### Records provided
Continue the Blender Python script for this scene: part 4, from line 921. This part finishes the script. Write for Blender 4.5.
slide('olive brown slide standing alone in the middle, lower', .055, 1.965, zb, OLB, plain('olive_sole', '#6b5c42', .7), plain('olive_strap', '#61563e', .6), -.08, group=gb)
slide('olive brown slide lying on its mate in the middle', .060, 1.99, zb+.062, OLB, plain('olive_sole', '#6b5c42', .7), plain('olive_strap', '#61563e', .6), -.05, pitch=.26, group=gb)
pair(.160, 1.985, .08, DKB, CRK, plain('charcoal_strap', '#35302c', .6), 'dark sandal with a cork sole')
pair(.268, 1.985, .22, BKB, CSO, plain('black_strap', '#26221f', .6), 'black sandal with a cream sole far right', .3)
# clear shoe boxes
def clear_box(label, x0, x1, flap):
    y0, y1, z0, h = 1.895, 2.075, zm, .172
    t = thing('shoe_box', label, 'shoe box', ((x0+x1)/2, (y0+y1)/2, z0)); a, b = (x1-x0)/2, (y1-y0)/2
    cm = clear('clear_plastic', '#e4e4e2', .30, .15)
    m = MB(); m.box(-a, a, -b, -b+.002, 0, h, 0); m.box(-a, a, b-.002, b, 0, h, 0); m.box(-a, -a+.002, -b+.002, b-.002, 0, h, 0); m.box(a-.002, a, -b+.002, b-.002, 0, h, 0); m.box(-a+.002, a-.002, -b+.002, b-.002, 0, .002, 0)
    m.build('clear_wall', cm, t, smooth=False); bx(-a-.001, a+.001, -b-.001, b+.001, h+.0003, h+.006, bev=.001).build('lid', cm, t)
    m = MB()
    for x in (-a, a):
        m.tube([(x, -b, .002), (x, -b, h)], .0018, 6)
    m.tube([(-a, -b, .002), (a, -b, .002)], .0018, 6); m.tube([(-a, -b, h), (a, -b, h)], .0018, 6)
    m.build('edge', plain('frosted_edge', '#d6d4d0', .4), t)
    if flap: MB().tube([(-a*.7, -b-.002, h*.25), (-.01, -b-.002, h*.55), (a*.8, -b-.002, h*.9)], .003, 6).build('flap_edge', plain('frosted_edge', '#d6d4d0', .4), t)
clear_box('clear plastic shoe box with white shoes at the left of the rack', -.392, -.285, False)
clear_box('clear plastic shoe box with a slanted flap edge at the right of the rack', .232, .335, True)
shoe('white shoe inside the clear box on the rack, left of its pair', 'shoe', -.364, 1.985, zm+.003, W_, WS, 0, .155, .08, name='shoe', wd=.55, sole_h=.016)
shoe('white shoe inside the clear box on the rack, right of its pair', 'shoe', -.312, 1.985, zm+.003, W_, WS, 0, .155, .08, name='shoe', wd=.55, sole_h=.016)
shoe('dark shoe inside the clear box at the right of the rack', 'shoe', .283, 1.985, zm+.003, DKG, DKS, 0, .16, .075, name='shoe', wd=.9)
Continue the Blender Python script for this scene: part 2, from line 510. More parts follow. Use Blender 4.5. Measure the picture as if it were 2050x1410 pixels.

### Given problem
Show the lines of the records that include the string "script".

### Response
Continue the Blender Python script for this scene: part 4, from line 921. This part finishes the script. Write for Blender 4.5.
Continue the Blender Python script for this scene: part 2, from line 510. More parts follow. Use Blender 4.5. Measure the picture as if it were 2050x1410 pixels.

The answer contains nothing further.